Maryam Aytac (third from left) and her family.

Opinion: Immigrants, refugees need help to succeed

I came to the land of dreams and opportunities as a 7-year-old girl with my family – my mom, my dad, my two younger brothers and my grandmother.

Back in Tehran, my dad owned a stove factory and my mom was a banker.

They decided to leave it all behind and immigrate to the United States of America. Years of war had taken a toll on Iran – and its people.

As a second-grader in a new country, I didn’t speak a word of English. My 6-year-old brother and I tried to learn the language as quickly as possible so that we could avoid further ridicule from the other kids and connect with them and start friendships.

My parents had learned English from their schooling back home and decided to quickly invest in a fashion business. They would often leave my brothers and me at home with my grandma while they embarked on their new business.

Life as a Persian/American was not easy at all.

We had no one to teach us the ropes. No one to tell us what to expect in school. No one to guide my mom and dad on how to best speak to our teachers, check our grades and help us with homework.

Simple tasks, such as grocery shopping and paying for items at a cash register, were brand new for my mom and dad. Yet, they learned it all by stepping out into this big new world we had now come to call home.

Today, I am 44 years old, married with two boys of my own. My husband is a Kurdish man born and raised in Turkey, who found his way into the land of dreams when he hit the jackpot and won the green card lottery.

For hundreds and thousands of people living in other countries, winning the green card lottery is a dream, a wish upon a star that will likely never come true. With me being from Iran (Persian), and my husband of Kurdish/Turkish descent, we now have two American-born citizens that have a very mixed and rich culture.

We own a chain of Turkish-Mediterranean restaurants called Cafe Istanbul, and we have our own piece of the pie in this big ocean of financial gain and melting pot that is America.

With all my happiness and joy that God has granted me, I could not help but to look back at the little girl that once stepped foot on this beautiful land, the little girl that had no friends, spoke no English and had to fend for herself. The same little girl that watched her mom and dad struggle with tasks such as paying bills and driving.

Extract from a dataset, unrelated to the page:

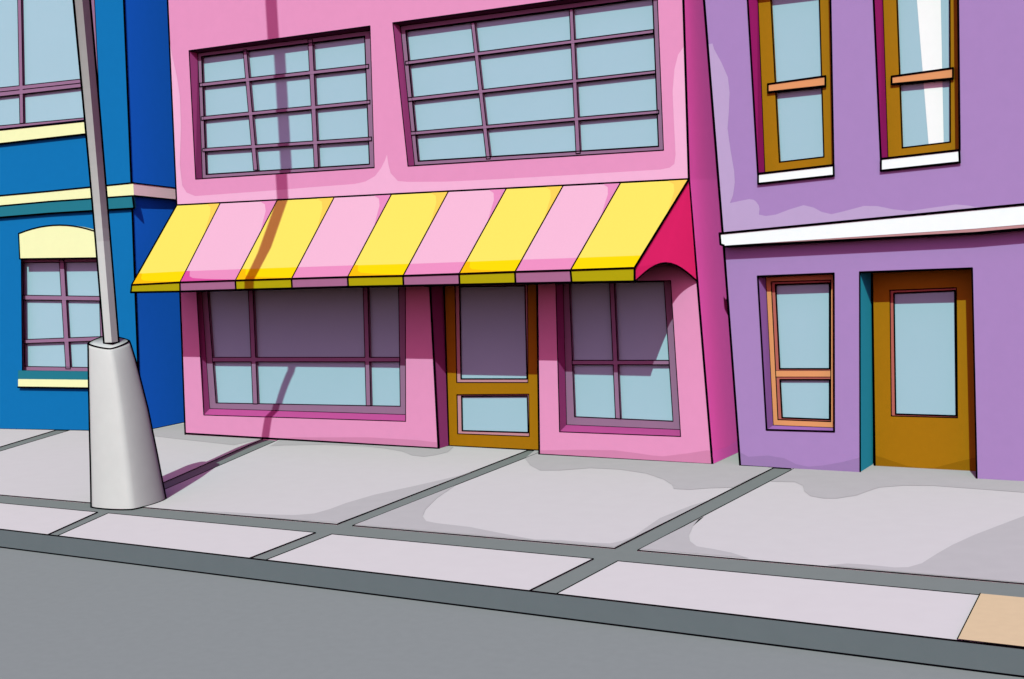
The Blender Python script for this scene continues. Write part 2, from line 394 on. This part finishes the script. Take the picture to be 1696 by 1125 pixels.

This is why I offer my knowledge and understanding of American life to those that immigrate to the United States, and in particular, to Atlanta. I want to be the hand that reaches out to help that little girl who has just arrived from another country, into a land she had only read about in story books.

This is how I came across Refugee Women’s Network, or RWN. This amazing organization was founded in 1998. It is led by immigrant and refugee staff. Together, they speak more than 12 languages. The majority of board members are also immigrants and refugees.

This organization was put in place solely for the members of the refugee and immigrant community. RWN’s mission is to inspire and equip refugee and immigrant women to become leaders in their homes, businesses and communities.

You see, upon arrival in the United States, refugees are given housing in apartments for three months. They resettle in DeKalb, Fulton and other surrounding counties. After the initial three-month period, they must start paying rent, as one member of the family finds a job.

Work usually consists of a factory job. Most of those jobs are not easy but saying “no” isn’t an option. This is when, by word of mouth from the community and other refugee families, they turn to RWN for help.

Help consists of many tasks that are a part of everyday life for you and me. But for them, it is all new and may even seem like a big obstacle. At RWN, they learn how to drive and how to pay their bills. They will ask help in landing a job or continuing their education.

Most importantly, they will learn how to become good citizens.

I have dedicated my free time to help promote for Refugee Women’s Network, as I know first-hand what the unknown is like. Without our hands, our help and our donations, this organization and other organizations like it could not survive.

The story of refugees and immigrants ends with happy tales of success. Some buy homes; others become entrepreneurs and business owners.

But you see, this dream needs a helping hand, a step to go up the ladder.

That is why I’m so inspired and passionate about the Refugee Women’s Network.

Everyone is born with dreams. Some of us, though, come here to start a new life and live the dream we have been promised, even though we face struggles along the way.